State Fair Grows by 20 Acres, Adds Talent Contest


Fairgoers to this year’s Fifth Third Bank Michigan State Fair — to be held Labor Day weekend (Aug. 29-Sept. 1) at the Suburban Collection Showplace in Novi — will find the event’s geographic footprint is 20 acres larger than the year prior, making room for more attractions, live entertainment, and food exhibitors.

In addition, Arnold Amusements of Traverse City has invested $2 million in upgrades to its carnival, which will include more than 40 rides this year.

“We’re going to do whatever we can do to make the state fair grow year after year,” says Steve Masters, the fair’s executive director.

Additionally, the first-ever State Fair Superstar talent contest will be held. The winner will be the headline performer for the event on Sunday evening and will receive $2,000, songwriting coaching, and professional consultations.  

This year’s event builds upon the legacy of the original Michigan State Fair, which first debuted in Detroit in 1849. The fair was held at the Michigan State Fairgrounds on Woodward Avenue near Eight Mile from 1905 until 2009, when it was discontinued due to ongoing budget issues. It was revived in 2012 and was held at the Suburban Collection Showplace. Last year, it was renamed the Fifth Third Bank Michigan State Fair.

Event officials report that last year’s fair saw a 60 percent increase in attendance over 2012, as well as an upturn in volunteers, exhibits, and in sponsors. The numbers are likely to rise again this year, says Blair Bowman, principal of the Suburban Collection Showplace and of the fair.

“The fair will be bigger and better because of the success of last year and the response we have received from those participating and attending,” says Bowman, noting that the event donated more than $250,000 to community organizations and notable causes last year. “We plan to continue that this year.”

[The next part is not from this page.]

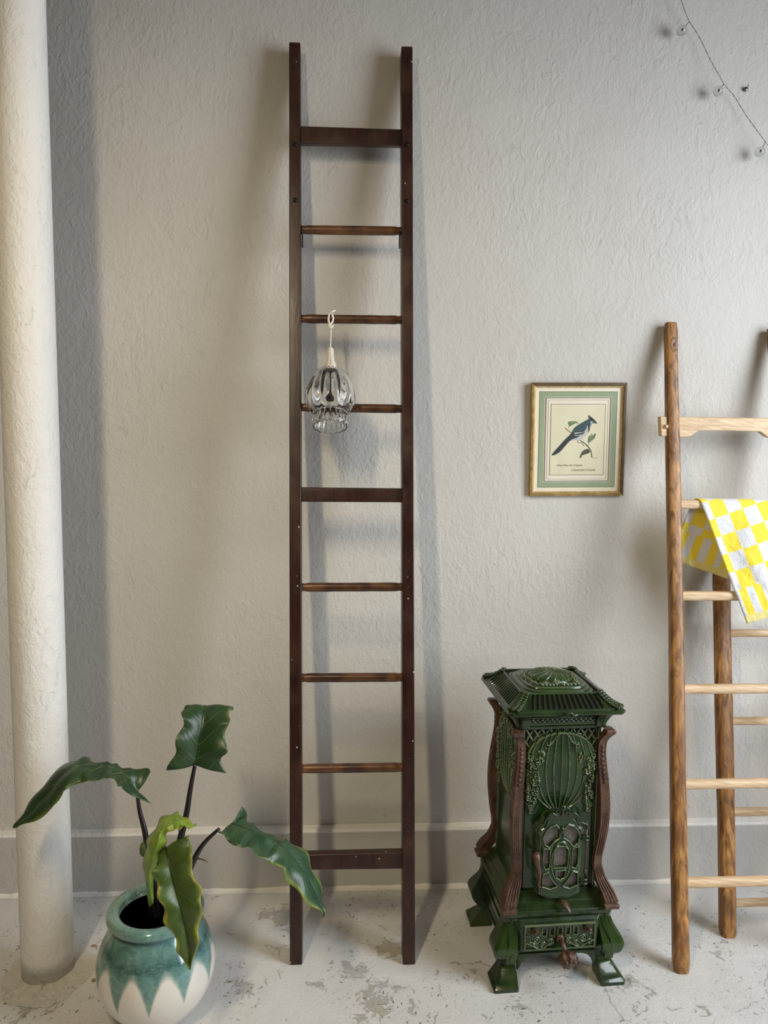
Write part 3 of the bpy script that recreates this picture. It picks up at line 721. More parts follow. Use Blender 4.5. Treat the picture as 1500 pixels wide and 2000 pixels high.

Masters says the fair will continue to grow while restoring state traditions in its own, new way. Take, for instance, the State of Michigan Butter Cow tradition. This year, sculptor Tom Paul Fitzgerald will transform hundreds of pounds of butter into artwork.

Also revived is the goal-driven youth scholarship program, which will increase to $30,000 from $20,000 in 2013, as well as performances and parades at the on-site Shrine Circus.